Another configuration is illustrated in FIG. 15 where the excavation assembly is tilted to its extreme position and excavation axis 151 is at the maximum angle to the tracks 20. In this configuration the swivel or tilt axis 124 is parallel to the longitudinal axis of the machine. Even in this extreme position the drum 148 will excavate wider than the tracks 20.

Obviously many modifications and variations of the present invention are possible in light of the above teachings. It is therefore to be understood that, within the scope of the appended claims, the invention may be practiced otherwise than as specifically described.

Claims

1. A method of arranging cutters on an excavation drum and on an excavation chain, said excavation chain being used to drive the excavation drum via a driven sprocket and said excavation drum having a circumference, the method comprising:

operatively affixing a plurality of cutters to the excavation drum;

arranging the cutters operatively affixed to the excavation drum in a helix pattern around and along said excavation drum;

operatively affixing a plurality of cutters to the excavation chain; and

arranging the cutters operatively affixed to the excavation chain in a periodic fashion, the excavation drum's circumference being an integer multiple of a period of said periodic pattern of the cutters operatively affixed to the excavation chain.

2. The method of claim 1 additionally comprising orienting the helix pattern of the cutters on the excavation drum to move excavated material toward a longitudinal center of the excavation drum.
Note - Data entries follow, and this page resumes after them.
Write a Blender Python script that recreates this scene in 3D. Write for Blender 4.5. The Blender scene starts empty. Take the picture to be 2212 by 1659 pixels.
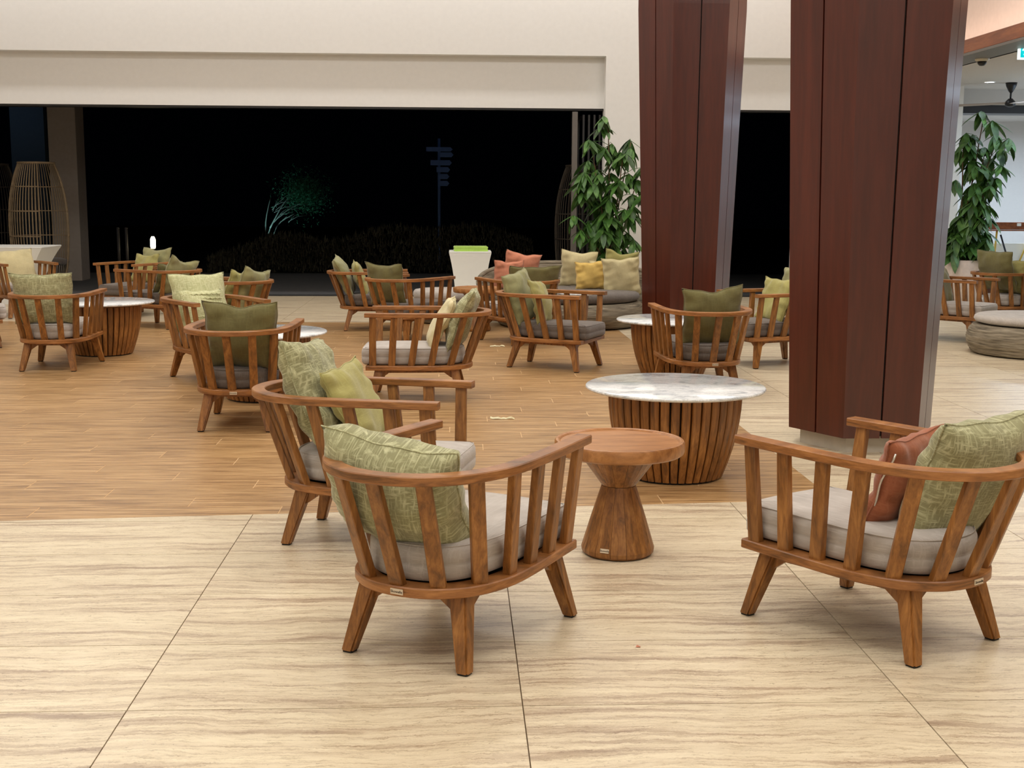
import bpy, bmesh, math, random
from mathutils import Vector, Matrix
random.seed(7)
PI = math.pi
R = math.radians
scn = bpy.context.scene
COL = scn.collection

# ---------------------------------------------------------------- camera
def setup_camera():
    f, yh, vpx, roll, h = 2711.0, 427.1, 985.0, 0.0055, 1.542
    p = math.atan((830 - yh) / f)
    yaw = math.atan((1106 - vpx) * math.cos(p) / f)
    F = Vector((math.sin(yaw) * math.cos(p), math.cos(yaw) * math.cos(p), -math.sin(p)))
    Rt = Vector((math.cos(yaw), -math.sin(yaw), 0))
    D = F.cross(Rt)
    c, s = math.cos(roll), math.sin(roll)
    R2 = c * Rt - s * D
    D2 = s * Rt + c * D
    M = Matrix((R2, -D2, -F)).transposed().to_4x4()
    M.translation = (0, 0, h)
    cam = bpy.data.cameras.new('camera')
    cam.sensor_width = 36
    cam.lens = 36 * f / 2212
    cam.clip_end = 200
    o = bpy.data.objects.new('camera', cam)
    COL.objects.link(o)
    o.matrix_world = M
    scn.camera = o
setup_camera()

# ---------------------------------------------------------------- world, lights, exposure
w = bpy.data.worlds.new('night')
scn.world = w
w.use_nodes = True
w.node_tree.nodes['Background'].inputs[0].default_value = (0.25, 0.45, 1.0, 1)
w.node_tree.nodes['Background'].inputs[1].default_value = 0.0004
scn.view_settings.view_transform = 'Standard'
scn.view_settings.look = 'None'
scn.view_settings.gamma = 1
scn.view_settings.use_curve_mapping = False
scn.view_settings.exposure = 0.0

def area(name, loc, sx, sy, power, color, rot=(0, 0, 0)):
    l = bpy.data.lights.new(name, 'AREA')
    l.shape = 'RECTANGLE'
    l.size, l.size_y = sx, sy
    l.energy = power
    l.color = color
    o = bpy.data.objects.new(name, l)
    o.location = loc
    o.rotation_euler = rot
    COL.objects.link(o)
    return o
WARM = (1.0, 0.985, 0.95)
for (x, y, pw) in ((-4.5, 2, 125), (0, 2, 125), (4.5, 2, 125), (-4.5, 8, 140), (0.3, 8, 140), (5, 8, 125),
                   (-4.5, 13.5, 130), (0.3, 13.5, 130), (4.6, 13.5, 115)):
    area('ceiling_panel_light', (x, y, 5.9), 2.6, 1.8, pw, WARM)
# wall washer across the far wall
area('wall_wash_light', (-2, 18.7, 6.1), 16, 0.25, 150, (1.0, 0.985, 0.97), (R(25), 0, 0))
# cove strip behind the timber beam on the right
area('cove_strip_light', (6.36, 13, 3.50), 0.05, 11, 20, (1.0, 0.74, 0.60), (0, R(180), 0))
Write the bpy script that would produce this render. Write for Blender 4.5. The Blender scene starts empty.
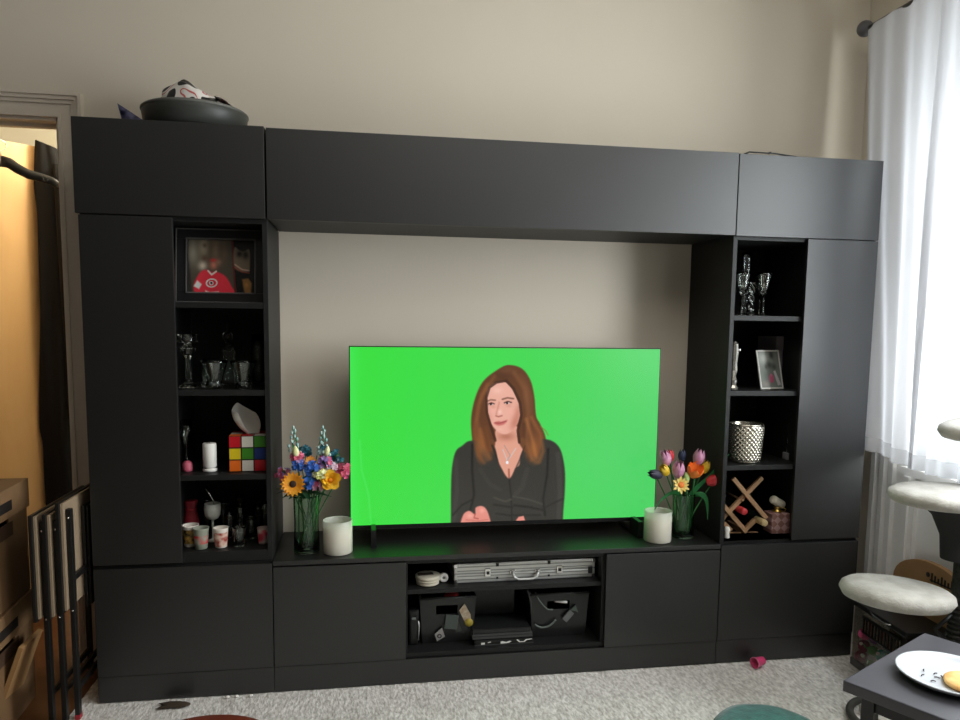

3. The method of claim 1 additionally comprising extrapolating the helix pattern of the cutters on the excavation drum onto the excavation chain.

4. The method of claim 3 wherein the extrapolation results in a periodic plurality of “V” shaped patterns of the cutters on the excavation chain, apexes of the plurality of “V” shaped patterns being along a longitudinal centerline of the excavation chain.